Sunday, May 27, 2012

I Speak Nepalese!


Namaste!
Mero naam Sita ho. Mero desh USA ho ki Nepalmaa Angreji padhaaune.
Sunnus ta - Thamel kasari jaane?  Malaai dudh chhiya man parchha ki daal bhaat man parchha tara malaai aaja bhok laageko chhaina. Mero laagi khaanaa napakaaunus. Ma pasal Thamelmaa jaadai chhu kapadaa kinna.

This means:

Hello!
My name is Sita. I am from the US and teaching English in Nepal. 
Listen - how do you get to Thamel?  I really like milk tea and lentil soup with rice, but I'm not very hungry today. Please don't cook for me tonight. I am going to the store in Thamel to buy some clothes. 

(No body can say "Shirah" because they don't have the "sh" sound in Nepalese. So Biplop gave me a Nepali name - "Sita," which means "queen." Nice, huh!)

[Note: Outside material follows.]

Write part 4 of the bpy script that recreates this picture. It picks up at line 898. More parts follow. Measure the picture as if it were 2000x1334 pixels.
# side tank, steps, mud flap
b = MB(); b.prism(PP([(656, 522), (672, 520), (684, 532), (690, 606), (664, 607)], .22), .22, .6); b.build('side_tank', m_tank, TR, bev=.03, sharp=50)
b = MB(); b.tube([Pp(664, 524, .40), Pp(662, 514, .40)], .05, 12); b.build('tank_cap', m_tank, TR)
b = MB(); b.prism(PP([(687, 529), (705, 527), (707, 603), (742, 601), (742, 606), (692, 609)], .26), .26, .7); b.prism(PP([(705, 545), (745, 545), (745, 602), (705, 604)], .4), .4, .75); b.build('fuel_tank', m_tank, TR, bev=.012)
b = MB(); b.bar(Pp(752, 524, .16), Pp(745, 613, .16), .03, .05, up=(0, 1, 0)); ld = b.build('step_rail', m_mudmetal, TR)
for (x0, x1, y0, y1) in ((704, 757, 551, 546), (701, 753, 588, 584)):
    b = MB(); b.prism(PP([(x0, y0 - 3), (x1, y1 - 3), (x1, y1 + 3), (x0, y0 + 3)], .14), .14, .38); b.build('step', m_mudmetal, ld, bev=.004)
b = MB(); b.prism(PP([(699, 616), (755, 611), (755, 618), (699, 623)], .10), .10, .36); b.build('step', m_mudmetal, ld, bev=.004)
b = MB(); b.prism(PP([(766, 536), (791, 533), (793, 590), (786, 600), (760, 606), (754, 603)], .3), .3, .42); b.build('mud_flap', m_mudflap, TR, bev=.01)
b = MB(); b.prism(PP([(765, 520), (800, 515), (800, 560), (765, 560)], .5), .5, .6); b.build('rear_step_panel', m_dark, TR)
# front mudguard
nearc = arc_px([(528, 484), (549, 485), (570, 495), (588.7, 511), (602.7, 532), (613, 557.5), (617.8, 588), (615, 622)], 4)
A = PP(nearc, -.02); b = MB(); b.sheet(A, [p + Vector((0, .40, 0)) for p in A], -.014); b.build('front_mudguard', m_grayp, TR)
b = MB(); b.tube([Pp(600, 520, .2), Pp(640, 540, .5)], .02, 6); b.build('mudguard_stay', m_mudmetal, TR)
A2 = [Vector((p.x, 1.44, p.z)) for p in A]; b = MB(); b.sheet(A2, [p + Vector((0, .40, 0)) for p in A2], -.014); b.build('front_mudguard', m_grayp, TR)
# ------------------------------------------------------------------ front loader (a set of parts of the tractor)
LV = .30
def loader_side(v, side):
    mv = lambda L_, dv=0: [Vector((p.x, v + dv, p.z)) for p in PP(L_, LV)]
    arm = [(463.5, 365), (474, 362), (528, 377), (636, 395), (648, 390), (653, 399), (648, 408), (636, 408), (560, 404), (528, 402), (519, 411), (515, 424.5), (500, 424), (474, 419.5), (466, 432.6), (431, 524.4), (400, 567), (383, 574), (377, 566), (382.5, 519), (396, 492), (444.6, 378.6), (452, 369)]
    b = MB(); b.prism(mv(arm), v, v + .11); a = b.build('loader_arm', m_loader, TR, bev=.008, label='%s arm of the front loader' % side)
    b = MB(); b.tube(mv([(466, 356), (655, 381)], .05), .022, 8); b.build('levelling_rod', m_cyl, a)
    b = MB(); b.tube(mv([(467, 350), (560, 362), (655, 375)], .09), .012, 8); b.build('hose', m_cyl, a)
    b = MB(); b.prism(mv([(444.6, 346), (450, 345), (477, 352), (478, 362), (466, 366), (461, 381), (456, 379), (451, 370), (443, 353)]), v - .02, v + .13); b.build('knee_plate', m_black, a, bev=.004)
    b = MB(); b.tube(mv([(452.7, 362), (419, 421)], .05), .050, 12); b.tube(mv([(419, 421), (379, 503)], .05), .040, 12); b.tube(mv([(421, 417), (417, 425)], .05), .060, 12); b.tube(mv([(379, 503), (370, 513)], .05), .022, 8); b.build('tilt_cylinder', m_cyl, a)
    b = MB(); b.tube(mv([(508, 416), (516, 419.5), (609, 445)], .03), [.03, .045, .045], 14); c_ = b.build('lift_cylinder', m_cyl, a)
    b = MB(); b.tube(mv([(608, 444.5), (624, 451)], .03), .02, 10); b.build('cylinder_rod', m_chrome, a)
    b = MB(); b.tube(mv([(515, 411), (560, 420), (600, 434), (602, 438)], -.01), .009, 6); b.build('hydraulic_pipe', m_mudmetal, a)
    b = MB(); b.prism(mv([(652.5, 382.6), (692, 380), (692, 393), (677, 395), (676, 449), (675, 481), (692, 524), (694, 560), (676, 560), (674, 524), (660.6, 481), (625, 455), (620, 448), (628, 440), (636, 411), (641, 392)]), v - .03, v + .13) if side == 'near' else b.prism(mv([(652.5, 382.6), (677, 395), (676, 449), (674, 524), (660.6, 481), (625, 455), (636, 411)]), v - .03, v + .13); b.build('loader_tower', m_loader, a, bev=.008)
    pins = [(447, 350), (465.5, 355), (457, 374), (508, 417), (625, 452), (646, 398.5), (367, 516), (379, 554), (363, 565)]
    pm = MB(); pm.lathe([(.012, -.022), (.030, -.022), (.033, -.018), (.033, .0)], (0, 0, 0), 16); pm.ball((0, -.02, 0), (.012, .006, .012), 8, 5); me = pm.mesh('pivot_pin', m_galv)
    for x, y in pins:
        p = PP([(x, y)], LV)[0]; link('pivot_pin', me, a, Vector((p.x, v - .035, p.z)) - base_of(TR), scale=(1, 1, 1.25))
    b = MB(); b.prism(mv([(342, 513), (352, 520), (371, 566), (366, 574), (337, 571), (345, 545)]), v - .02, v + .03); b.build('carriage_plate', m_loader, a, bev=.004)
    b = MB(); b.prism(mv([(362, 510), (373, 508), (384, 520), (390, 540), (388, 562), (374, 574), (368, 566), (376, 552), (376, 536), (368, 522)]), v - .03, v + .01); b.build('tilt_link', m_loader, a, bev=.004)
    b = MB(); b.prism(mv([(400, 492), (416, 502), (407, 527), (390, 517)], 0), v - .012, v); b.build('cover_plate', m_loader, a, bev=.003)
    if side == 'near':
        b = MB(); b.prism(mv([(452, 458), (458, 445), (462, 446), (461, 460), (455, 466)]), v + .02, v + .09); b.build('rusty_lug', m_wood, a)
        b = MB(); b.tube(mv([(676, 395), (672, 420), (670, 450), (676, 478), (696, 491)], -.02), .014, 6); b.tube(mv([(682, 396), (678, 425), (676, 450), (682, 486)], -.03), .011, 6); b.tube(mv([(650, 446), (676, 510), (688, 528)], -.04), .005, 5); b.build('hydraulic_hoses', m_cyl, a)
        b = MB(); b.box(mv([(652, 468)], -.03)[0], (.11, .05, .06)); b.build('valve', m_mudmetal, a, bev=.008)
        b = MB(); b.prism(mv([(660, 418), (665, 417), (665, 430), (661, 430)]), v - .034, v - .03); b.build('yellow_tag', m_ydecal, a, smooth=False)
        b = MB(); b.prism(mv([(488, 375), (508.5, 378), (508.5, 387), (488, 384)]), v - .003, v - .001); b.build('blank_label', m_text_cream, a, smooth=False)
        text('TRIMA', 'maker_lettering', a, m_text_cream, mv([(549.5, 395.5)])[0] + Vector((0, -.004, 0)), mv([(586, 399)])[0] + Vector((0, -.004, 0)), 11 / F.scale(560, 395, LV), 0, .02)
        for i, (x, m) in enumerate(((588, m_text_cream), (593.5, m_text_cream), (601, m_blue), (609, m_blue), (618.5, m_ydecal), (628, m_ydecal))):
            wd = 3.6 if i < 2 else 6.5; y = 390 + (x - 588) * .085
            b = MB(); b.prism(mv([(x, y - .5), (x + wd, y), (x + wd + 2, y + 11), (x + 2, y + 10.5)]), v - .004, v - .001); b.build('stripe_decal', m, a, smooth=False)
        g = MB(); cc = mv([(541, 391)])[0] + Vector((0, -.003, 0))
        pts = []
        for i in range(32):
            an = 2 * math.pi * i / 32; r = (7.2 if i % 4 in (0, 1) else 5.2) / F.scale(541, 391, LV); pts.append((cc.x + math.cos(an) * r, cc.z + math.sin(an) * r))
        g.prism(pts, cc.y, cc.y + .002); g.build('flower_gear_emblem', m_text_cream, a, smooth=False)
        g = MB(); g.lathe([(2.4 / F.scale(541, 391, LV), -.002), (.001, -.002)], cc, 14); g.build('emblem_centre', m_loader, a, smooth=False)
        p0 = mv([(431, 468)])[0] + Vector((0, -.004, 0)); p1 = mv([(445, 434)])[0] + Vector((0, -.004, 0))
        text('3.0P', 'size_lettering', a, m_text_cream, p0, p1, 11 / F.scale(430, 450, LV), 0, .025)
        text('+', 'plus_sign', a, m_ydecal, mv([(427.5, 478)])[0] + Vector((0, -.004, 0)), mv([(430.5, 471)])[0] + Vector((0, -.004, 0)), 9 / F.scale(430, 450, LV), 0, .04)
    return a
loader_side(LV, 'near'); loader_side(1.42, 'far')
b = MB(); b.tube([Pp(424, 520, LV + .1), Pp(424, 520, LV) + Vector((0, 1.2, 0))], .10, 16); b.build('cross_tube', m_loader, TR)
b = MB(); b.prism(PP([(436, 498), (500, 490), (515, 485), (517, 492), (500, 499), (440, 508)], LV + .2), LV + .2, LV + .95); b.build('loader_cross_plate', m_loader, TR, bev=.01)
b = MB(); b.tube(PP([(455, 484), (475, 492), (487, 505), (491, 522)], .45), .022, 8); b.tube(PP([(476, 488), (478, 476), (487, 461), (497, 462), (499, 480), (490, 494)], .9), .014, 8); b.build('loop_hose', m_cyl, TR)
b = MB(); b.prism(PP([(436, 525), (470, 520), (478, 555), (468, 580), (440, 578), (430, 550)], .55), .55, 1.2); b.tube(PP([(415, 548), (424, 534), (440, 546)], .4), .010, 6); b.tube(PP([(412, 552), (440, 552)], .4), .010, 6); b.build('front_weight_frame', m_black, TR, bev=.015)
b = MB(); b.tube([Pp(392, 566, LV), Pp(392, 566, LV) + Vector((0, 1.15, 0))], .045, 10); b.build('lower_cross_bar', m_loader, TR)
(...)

Gramatically speaking, it's not a very difficult language. But it certainly takes a few days to get used to thinking in a different way because the sentence structure is very different from English.  For instance, the sentence -

Malaai dudh chhiya man parchha 
To me   milk    tea     very   good
ki daal bhaat man parchha 
and lentil rice  very good
tara malaai aaja bhok laageko chhaina.
but   to me  today hungry  feel    not.

The intensive language course has been extremely helpful.  We spend three hours a day - from 9 to 12 every morning - in Nepali class with our teacher Biplop, a 20-year old from Pokhara region who came to Kathmandu three years ago to attend a better high school and started teaching English for Real Community Development Projects (RCDP) two years ago.  20 or 21 is the normal age to complete grade 12 in Nepal, and Biplop hopes to attend a university. He says there are many in Kathmandu. 

** Just to clarify: in English we call Nepal's language "Nepalese". In Nepalese, they call their language "Nepali". Make sense?